No entanto, embora habilidosos em campanha, tanto Boric quanto Petro tiveram sérias dificuldades para governar e cumprir as promessas progressistas pelas quais foram eleitos. No Chile, a Constituição que prometia substituir a da ditadura afundou no plebiscito do ano passado, com 62% contra. E enquanto se prepara uma nova versão para ser votada em dezembro deste ano, a impopularidade do governo Boric sobe para 70%.
Por outro lado, o clima político na Colômbia permanece agitado. Apesar do progressismo das reformas propostas pelo "Governo da Mudança", ou talvez precisamente por isso, nenhuma delas conseguiu aprovação do Congresso. A reforma da saúde e da previdência já caíram, e a trabalhista está em trâmite pela segunda vez. É por isso que, cinco dias antes da visita dos congressistas democratas, o presidente instou seus ministros a mostrar resultados em um mês ou sair. Também os instou a pedir aos diretores das unidades que dependem deles que renunciem aos seus cargos. Se efetivado, este seria o terceiro grande remanejamento de gabinete de Petro, que acaba de completar um ano no cargo. Tudo isso ocorre entre escândalos de corrupção que envolvem Laura Sarabia, sua chefe de gabinete, e Nicolás Petro, seu filho, que foram acusados de receber dinheiro do narcotráfico para a campanha presidencial.

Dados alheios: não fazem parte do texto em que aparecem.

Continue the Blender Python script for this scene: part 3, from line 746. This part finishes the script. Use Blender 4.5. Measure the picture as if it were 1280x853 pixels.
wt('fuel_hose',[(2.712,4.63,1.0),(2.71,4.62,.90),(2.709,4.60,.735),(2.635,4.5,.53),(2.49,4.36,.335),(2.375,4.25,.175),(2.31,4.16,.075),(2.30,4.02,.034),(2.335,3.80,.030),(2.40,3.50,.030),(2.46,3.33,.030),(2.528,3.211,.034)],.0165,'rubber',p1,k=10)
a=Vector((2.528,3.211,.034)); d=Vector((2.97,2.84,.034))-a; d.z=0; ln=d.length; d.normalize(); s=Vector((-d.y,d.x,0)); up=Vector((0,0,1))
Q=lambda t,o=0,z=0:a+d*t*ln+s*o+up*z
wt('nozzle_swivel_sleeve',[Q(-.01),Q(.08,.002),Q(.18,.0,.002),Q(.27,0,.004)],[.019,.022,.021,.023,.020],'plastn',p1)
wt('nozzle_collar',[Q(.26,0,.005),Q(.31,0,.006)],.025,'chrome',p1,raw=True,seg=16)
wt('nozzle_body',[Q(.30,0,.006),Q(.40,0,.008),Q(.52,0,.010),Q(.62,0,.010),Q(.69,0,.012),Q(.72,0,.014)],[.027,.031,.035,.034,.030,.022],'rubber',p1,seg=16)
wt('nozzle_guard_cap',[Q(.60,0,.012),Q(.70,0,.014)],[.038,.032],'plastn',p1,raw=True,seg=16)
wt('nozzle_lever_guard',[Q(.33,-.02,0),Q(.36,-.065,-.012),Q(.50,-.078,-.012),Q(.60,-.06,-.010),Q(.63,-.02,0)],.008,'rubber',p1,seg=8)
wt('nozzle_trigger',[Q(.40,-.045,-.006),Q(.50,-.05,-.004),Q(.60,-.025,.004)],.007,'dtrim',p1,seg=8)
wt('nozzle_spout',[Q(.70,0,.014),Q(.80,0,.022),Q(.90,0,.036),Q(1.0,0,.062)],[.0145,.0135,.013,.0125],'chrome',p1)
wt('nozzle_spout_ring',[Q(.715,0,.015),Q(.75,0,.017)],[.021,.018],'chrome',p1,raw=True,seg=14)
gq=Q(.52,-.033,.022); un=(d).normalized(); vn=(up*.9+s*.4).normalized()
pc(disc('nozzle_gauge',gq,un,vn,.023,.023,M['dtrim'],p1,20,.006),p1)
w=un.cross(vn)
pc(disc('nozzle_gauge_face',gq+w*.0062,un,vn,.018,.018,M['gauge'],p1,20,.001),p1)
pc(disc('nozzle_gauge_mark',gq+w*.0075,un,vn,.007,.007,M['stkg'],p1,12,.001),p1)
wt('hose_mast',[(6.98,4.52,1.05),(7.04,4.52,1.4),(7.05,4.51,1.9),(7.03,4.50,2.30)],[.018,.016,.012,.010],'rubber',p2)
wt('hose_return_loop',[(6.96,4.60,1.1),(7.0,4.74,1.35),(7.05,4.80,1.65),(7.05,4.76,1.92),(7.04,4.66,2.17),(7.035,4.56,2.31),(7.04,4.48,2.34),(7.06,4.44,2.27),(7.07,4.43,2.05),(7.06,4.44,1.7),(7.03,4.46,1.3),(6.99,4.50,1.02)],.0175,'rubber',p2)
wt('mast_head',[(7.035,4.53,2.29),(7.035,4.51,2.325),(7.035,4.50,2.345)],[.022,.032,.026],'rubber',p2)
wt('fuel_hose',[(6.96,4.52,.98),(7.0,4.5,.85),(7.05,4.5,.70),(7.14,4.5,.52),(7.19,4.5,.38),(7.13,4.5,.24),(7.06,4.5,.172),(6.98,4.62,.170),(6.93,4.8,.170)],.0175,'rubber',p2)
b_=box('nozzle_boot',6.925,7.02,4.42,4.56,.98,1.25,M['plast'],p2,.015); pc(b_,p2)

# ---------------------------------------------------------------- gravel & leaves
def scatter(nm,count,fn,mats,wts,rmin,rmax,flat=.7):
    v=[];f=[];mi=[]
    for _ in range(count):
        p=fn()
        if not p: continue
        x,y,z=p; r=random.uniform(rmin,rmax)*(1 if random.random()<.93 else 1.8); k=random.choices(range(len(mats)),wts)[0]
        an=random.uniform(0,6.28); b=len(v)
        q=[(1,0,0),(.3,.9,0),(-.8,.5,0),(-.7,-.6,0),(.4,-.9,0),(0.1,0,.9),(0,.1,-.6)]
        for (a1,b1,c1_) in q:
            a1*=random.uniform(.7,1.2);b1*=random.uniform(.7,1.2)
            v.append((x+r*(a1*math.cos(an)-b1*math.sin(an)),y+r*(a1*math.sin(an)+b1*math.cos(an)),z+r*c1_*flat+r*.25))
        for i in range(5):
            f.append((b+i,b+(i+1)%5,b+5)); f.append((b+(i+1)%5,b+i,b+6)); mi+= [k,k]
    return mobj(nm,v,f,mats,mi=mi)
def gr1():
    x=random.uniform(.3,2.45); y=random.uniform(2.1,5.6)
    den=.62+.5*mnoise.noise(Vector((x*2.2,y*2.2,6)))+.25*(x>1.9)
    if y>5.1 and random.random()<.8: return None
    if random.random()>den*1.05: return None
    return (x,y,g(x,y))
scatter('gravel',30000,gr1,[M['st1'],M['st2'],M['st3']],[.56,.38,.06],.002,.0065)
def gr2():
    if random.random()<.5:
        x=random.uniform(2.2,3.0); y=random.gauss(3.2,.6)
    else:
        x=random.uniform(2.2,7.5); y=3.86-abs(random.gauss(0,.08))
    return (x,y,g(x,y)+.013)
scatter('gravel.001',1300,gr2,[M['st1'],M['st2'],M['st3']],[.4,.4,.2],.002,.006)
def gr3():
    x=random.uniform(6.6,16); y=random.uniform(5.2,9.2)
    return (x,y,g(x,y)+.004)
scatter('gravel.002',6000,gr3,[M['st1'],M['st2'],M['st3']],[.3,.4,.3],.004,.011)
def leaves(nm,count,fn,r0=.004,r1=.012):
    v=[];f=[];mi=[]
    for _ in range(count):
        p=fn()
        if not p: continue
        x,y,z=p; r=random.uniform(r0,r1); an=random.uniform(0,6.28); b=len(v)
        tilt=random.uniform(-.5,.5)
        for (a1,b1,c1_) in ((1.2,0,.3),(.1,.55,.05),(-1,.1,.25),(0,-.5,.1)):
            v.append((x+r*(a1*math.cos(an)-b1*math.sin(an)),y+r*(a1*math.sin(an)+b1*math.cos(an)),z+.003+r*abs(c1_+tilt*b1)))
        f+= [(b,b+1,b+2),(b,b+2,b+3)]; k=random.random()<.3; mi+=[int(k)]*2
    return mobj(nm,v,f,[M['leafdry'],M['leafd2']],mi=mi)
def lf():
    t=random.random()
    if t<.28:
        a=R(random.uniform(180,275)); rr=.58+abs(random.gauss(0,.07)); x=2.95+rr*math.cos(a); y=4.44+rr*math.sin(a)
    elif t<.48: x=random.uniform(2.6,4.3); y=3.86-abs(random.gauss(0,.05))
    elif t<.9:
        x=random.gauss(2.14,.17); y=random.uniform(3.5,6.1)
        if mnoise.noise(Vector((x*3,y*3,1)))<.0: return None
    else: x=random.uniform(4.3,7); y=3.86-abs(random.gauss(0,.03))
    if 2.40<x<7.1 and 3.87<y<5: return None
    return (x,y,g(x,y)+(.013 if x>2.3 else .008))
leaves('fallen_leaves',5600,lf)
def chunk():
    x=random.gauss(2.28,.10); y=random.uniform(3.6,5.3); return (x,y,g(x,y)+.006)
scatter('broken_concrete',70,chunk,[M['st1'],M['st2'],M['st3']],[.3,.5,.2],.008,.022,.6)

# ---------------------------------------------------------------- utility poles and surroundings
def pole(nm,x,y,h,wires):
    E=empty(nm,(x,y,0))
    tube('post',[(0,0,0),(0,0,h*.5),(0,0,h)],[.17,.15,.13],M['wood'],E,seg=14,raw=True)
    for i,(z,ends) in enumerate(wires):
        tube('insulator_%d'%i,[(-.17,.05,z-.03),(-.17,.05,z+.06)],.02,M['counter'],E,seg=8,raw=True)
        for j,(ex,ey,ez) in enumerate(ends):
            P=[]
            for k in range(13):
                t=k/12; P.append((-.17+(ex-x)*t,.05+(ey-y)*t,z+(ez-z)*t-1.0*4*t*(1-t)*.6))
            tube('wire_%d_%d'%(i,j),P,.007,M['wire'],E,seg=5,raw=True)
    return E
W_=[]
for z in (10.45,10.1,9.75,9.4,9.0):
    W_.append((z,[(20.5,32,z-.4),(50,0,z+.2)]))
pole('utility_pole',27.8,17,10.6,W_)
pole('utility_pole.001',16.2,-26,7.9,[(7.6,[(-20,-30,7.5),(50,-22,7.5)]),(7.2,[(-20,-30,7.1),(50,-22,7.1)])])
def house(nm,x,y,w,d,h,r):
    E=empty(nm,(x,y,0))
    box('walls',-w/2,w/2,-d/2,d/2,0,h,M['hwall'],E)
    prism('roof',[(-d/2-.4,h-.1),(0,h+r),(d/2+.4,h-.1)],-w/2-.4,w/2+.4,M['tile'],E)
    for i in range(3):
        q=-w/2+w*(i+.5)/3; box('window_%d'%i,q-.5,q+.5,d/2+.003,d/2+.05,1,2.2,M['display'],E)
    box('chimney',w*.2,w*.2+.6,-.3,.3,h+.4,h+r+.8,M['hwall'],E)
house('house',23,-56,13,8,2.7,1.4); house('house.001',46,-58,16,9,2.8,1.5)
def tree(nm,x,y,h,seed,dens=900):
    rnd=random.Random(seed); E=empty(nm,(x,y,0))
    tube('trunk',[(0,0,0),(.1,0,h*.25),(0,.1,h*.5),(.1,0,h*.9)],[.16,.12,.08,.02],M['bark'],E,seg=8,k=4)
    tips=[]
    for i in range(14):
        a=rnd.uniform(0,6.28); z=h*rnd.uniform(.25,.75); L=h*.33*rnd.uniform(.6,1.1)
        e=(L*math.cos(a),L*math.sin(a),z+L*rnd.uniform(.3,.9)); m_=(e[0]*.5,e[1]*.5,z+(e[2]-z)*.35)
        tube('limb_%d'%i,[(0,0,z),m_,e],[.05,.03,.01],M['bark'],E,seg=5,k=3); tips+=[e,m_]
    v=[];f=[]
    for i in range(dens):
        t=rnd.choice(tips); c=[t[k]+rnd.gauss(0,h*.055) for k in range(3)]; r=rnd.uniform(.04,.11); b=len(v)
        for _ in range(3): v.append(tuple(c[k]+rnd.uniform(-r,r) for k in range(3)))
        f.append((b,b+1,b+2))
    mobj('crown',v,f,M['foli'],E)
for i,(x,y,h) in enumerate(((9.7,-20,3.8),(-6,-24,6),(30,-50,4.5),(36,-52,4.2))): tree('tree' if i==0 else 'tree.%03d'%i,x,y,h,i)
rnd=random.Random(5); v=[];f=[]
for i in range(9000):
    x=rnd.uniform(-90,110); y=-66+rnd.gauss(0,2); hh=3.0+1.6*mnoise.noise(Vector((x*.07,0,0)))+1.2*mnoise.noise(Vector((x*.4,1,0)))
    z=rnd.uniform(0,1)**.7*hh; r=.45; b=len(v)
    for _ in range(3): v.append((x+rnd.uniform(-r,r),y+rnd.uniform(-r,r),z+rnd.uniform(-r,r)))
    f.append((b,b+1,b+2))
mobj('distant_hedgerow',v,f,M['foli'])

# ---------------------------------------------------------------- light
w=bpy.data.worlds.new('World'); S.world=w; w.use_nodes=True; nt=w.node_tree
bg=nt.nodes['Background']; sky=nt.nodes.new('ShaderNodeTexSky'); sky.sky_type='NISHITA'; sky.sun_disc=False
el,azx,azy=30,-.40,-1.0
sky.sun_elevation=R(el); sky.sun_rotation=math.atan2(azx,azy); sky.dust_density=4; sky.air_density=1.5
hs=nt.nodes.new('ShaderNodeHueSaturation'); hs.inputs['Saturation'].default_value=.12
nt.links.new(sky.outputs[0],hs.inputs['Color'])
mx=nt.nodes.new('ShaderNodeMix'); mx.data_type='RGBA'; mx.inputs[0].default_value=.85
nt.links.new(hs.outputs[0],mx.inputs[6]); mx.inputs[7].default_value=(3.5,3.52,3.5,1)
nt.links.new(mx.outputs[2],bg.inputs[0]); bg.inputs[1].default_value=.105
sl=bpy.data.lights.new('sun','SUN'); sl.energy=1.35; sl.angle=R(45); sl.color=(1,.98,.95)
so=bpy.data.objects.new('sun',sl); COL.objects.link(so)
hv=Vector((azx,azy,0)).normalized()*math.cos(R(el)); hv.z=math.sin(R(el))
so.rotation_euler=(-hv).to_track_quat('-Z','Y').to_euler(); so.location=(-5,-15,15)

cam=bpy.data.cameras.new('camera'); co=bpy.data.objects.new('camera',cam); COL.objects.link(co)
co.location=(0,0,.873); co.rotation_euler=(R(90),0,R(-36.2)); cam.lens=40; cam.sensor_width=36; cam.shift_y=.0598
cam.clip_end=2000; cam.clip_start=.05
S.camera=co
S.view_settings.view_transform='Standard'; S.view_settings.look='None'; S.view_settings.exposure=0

O realmente preocupante é que nenhum desses pontos foi destacado pelos comunicados oficiais, pelas contas do Instagram dos representantes ou pela imprensa americana que relatou a viagem. Parece que, no esforço para deixar de lado a visão intervencionista da Guerra Fria, agora se passou para o extremo oposto, o de ignorar que não só de campanhas e promessas vive o homem.